Situado de frente para o Rio Tejo, junto ao Jardim 9 de Abril e ao Museu Nacional de Arte Antiga, mais conhecido por Palácio das Janelas Verdes, em Santos, o Palácio dos Condes de Óbidos é mais uma das preciosidades pouco conhecidas da cidade de Lisboa.

Datado do Século XVII, quando Dom Vasco de Mascarenhas o construiu, o Palácio dos Condes de Óbidos apresenta uma fachada marcada pela sobriedade das suas linhas, pontuadas com grandes torreões quadrangulares ao sabor dos velhos solares medievais Portugueses. Virado o Sul, um grande terraço com vista para o rio, é decorado com um dos muitos e extraordinários painéis de azulejos que acrescentam uma nota de interesse ao edifício.

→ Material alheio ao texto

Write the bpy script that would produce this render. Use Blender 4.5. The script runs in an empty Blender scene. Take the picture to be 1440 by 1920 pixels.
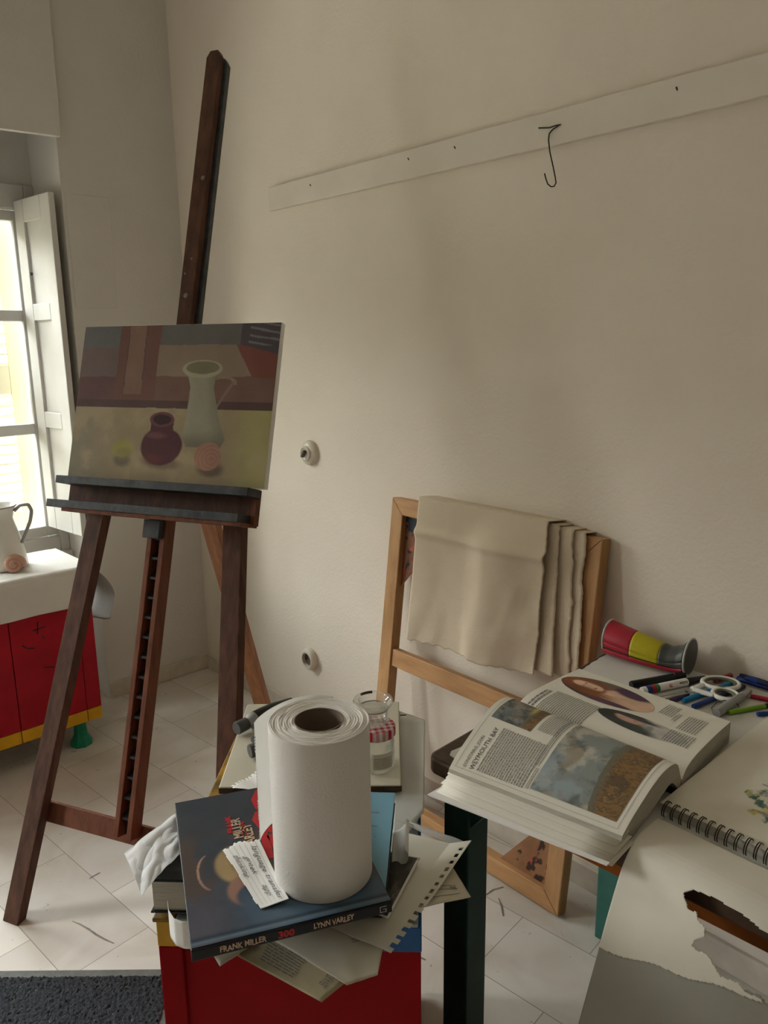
import bpy, bmesh, math, random
import numpy as np
from mathutils import Vector, Matrix, noise as mnoise
random.seed(7)
S = bpy.context.scene
COL = S.collection
# ---------------------------------------------------------------- camera geometry
F = 1440.0; H = 1.5
def nrm(a): a = np.array(a, float); return a/np.linalg.norm(a)
VV = nrm([80, 6500, F]); RR = np.array([-1340, -295, F]); RR = nrm(RR-RR.dot(VV)*VV); LL = nrm(np.cross(VV, RR))
if LL[2] < 0: LL = -LL
EYE = np.array([0, 0, H])
def ray(x, y):
    d = np.array([x-720, y-960, F]); return np.array([d@LL, d@RR, -d@VV])
def onz(x, y, z): r = ray(x, y); return EYE+(z-H)/r[2]*r
def onx(x, y, X): r = ray(x, y); return EYE+X/r[0]*r
def ony(x, y, Y): r = ray(x, y); return EYE+Y/r[1]*r
def onpl(x, y, p0, n): r = ray(x, y); return EYE+np.dot(n, np.array(p0)-EYE)/np.dot(n, r)*r
def proj(p):
    q = np.array(p, float)-EYE; c = q[0]*LL+q[1]*RR-q[2]*VV
    return c[0]/c[2]*F+720, c[1]/c[2]*F+960
cam = bpy.data.cameras.new('camera'); co = bpy.data.objects.new('camera', cam); COL.objects.link(co)
rt = (LL[0], RR[0], -VV[0]); up_ = (-LL[1], -RR[1], VV[1]); bk = (-LL[2], -RR[2], VV[2])
co.matrix_world = Matrix(((rt[0], up_[0], bk[0], 0), (rt[1], up_[1], bk[1], 0), (rt[2], up_[2], bk[2], H), (0, 0, 0, 1)))
cam.sensor_fit = 'HORIZONTAL'; cam.sensor_width = 36; cam.lens = 36*F/1440; cam.clip_start = .02
S.camera = co

# ---------------------------------------------------------------- materials
def lin(r, g, b):
    f = lambda c: (c/255/12.92) if c/255 <= .04045 else ((c/255+.055)/1.055)**2.4
    return (f(r), f(g), f(b))
def mat(name, rgb, rough=.6, var=.12, vs=8, bump=0, bs=120, metal=0, stretch=(1, 1, 1), rgb2=None, spec=.28, attr=None, coat=0):
    m = bpy.data.materials.new(name); m.use_nodes = True; nt = m.node_tree; N = nt.nodes; L = nt.links
    b = N['Principled BSDF']; b.inputs['Roughness'].default_value = rough; b.inputs['Metallic'].default_value = metal
    b.inputs['Specular IOR Level'].default_value = spec; b.inputs['Coat Weight'].default_value = coat
    tc = N.new('ShaderNodeTexCoord'); mp = N.new('ShaderNodeMapping'); mp.inputs['Scale'].default_value = stretch
    L.new(tc.outputs['Object'], mp.inputs['Vector'])
    if attr:
        a = N.new('ShaderNodeAttribute'); a.attribute_name = attr; L.new(a.outputs['Color'], b.inputs['Base Color'])
    else:
        nz = N.new('ShaderNodeTexNoise'); nz.inputs['Scale'].default_value = vs; nz.inputs['Detail'].default_value = 6; nz.inputs['Roughness'].default_value = .6
        L.new(mp.outputs['Vector'], nz.inputs['Vector'])
        cr = N.new('ShaderNodeValToRGB'); L.new(nz.outputs['Fac'], cr.inputs['Fac'])
        c2 = rgb2 or tuple(c*(1-2*var) for c in rgb); c1 = rgb if rgb2 else tuple(min(1, c*(1+var)) for c in rgb)
        cr.color_ramp.elements[0].position = .3; cr.color_ramp.elements[1].position = .7
        cr.color_ramp.elements[0].color = (*c2, 1); cr.color_ramp.elements[1].color = (*c1, 1)
        L.new(cr.outputs['Color'], b.inputs['Base Color'])
    if bump:
        n2 = N.new('ShaderNodeTexNoise'); n2.inputs['Scale'].default_value = bs; n2.inputs['Detail'].default_value = 4; L.new(mp.outputs['Vector'], n2.inputs['Vector'])
        bp = N.new('ShaderNodeBump'); bp.inputs['Strength'].default_value = bump; bp.inputs['Distance'].default_value = .004
        L.new(n2.outputs['Fac'], bp.inputs['Height']); L.new(bp.outputs['Normal'], b.inputs['Normal'])
    return m
def glassy(name, tint=(1, 1, 1), refl=.12, rough=.02, diff=0):
    m = bpy.data.materials.new(name); m.use_nodes = True; nt = m.node_tree; N = nt.nodes; L = nt.links
    N.remove(N['Principled BSDF']); o = N['Material Output']
    t = N.new('ShaderNodeBsdfTransparent'); t.inputs[0].default_value = (*tint, 1)
    g = N.new('ShaderNodeBsdfGlossy'); g.inputs['Roughness'].default_value = rough
    lw = N.new('ShaderNodeLayerWeight'); lw.inputs['Blend'].default_value = refl
    mx = N.new('ShaderNodeMixShader'); L.new(lw.outputs['Fresnel' if diff == 0 else 'Facing'], mx.inputs[0]); L.new(t.outputs[0], mx.inputs[1]); L.new(g.outputs[0], mx.inputs[2])
    out = mx.outputs[0]
    if diff:
        d = N.new('ShaderNodeBsdfDiffuse'); d.inputs[0].default_value = (.72, .74, .72, 1)
        m2 = N.new('ShaderNodeMixShader'); m2.inputs[0].default_value = diff; L.new(out, m2.inputs[1]); L.new(d.outputs[0], m2.inputs[2]); out = m2.outputs[0]
    L.new(out, o.inputs[0]); return m
M = {}
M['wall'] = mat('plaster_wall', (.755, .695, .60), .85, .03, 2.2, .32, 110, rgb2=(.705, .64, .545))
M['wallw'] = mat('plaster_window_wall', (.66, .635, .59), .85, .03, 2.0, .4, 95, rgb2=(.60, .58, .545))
M['walld'] = mat('far_wall_paint', (.42, .38, .33), .85, .03, 2)
M['ceil'] = mat('ceiling_paint', (.72, .68, .62), .9, .02, 2)
M['rail'] = mat('rail_paint', (.70, .65, .56), .6, .03, 6, .15, 60)
M['base'] = mat('marble_baseboard', (.60, .55, .46), .45, .1, 9)
M['white'] = mat('white_joinery_paint', (.62, .61, .58), .5, .03, 5, .08, 40)
M['cream'] = mat('cream_shutter_paint', (.60, .56, .40), .6, .03, 5)
M['dkwood'] = mat('dark_easel_wood', (.12, .056, .034), .6, .3, 9, .2, 60, stretch=(5, 5, .7), rgb2=(.052, .026, .017), spec=.15)
M['dkwoodw'] = mat('warm_easel_wood', (.19, .072, .037), .6, .3, 9, .2, 60, stretch=(5, 5, .7), rgb2=(.10, .036, .02), spec=.15)
M['rearwood'] = mat('orange_lit_easel_wood', (.36, .16, .065), .45, .3, 9, .1, 60, stretch=(5, 5, .7), rgb2=(.22, .085, .035))  # easel wood coloured lighter, with the orange light on the rear leg painted in
M['stain'] = mat('paint_stained_ledge', (.065, .074, .078), .5, .3, 26, .3, 70, rgb2=(.022, .024, .026))
M['frame'] = mat('pine_frame', (.52, .30, .135), .5, .3, 6, .15, 60, stretch=(6, 6, 1), rgb2=(.36, .19, .08))
M['frameh'] = mat('pine_crossbar', (.54, .31, .14), .5, .3, 6, .15, 60, stretch=(6, 1, 6), rgb2=(.38, .20, .085))
M['canvas'] = mat('raw_canvas_cloth', (.66, .565, .43), .95, .05, 7, .45, 420, rgb2=(.60, .505, .38))
M['cloth'] = mat('white_table_cloth', (.70, .675, .62), .95, .03, 8, .35, 60)
M['red'] = mat('red_cabinet_paint', (.42, .012, .022), .38, .2, 7, .1, 20, rgb2=(.30, .008, .018), spec=.15)
M['red2'] = mat('red_box_paint', (.30, .0015, .003), .5, .2, 7, .08, 20, rgb2=(.23, .001, .003), spec=.08)
M['yellow'] = mat('yellow_paint', (.66, .36, .012), .4, .15, 8)
M['yellowd'] = mat('stained_yellow_paint', (.40, .21, .012), .45, .3, 22, rgb2=(.06, .045, .02))
M['blue'] = mat('blue_paint', (.012, .10, .30), .4, .15, 8)
M['green'] = mat('green_paint', (.008, .20, .11), .4, .2, 8)
M['teal'] = mat('teal_leg_paint', (.045, .165, .135), .42, .15, 9, .1, 30)
M['teal2'] = mat('dark_teal_leg_paint', (.012, .060, .052), .4, .2, 9)
M['orange'] = mat('orange_apron_paint', (.30, .085, .010), .45, .15, 8)
M['edge'] = mat('worn_table_edge', (.085, .052, .032), .4, .3, 30, .2, 80, rgb2=(.035, .020, .013))
M['oil'] = mat('white_table_covering', (.60, .60, .56), .55, .04, 10)
M['paper'] = mat('paper_white', (.74, .72, .63), .8, .03, 6)
M['paperb'] = mat('paper_bright', (.82, .82, .80), .8, .03, 9)
M['paperc'] = mat('paper_cream', (.66, .62, .50), .8, .05, 8)
M['papero'] = mat('paper_old_yellow', (.50, .44, .28), .85, .1, 14)
M['pageedge'] = mat('page_edges', (.62, .60, .52), .85, .25, 30, .5, 60, stretch=(1, 1, 40), rgb2=(.40, .38, .32))
M['tissue'] = mat('kitchen_paper', (.76, .745, .71), .95, .02, 5, .2, 300)
M['card'] = mat('brown_cardboard', (.22, .17, .13), .9, .1, 20)
M['greycard'] = mat('grey_card', (.33, .33, .29), .8, .04, 8)
M['ink'] = mat('printed_ink', (.06, .06, .065), .8, .05, 10)
M['inkg'] = mat('printed_grey_ink', (.20, .20, .20), .8, .05, 10)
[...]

Para além de um conjunto azulejar da autoria do Mestre Vitória Pereira, autor do conjunto de azulejos que dão forma à Igreja de Santo António do Estoril, ainda se pode ver um painel maravilhoso da autoria de Jorge Colaço (1868-1942) que, durante algum tempo, também viveu no palácio.

Adquirido pela Cruz Vermelha Portuguesa em 1919 aos Condes de Óbidos, o edifício conheceu vários usos e teve enorme importância na assistência social de Lisboa durante vários períodos conturbados da nossa História.


Inacessível ao público, que fica impedido de o conhecer de forma cabal, o Palácio dos Condes de Óbidos é mais um dos segredos desta cidade que espera ainda pela oportunidade de se mostrar e de partilhar com os lisboetas as maravilhas do seu encanto tão especial.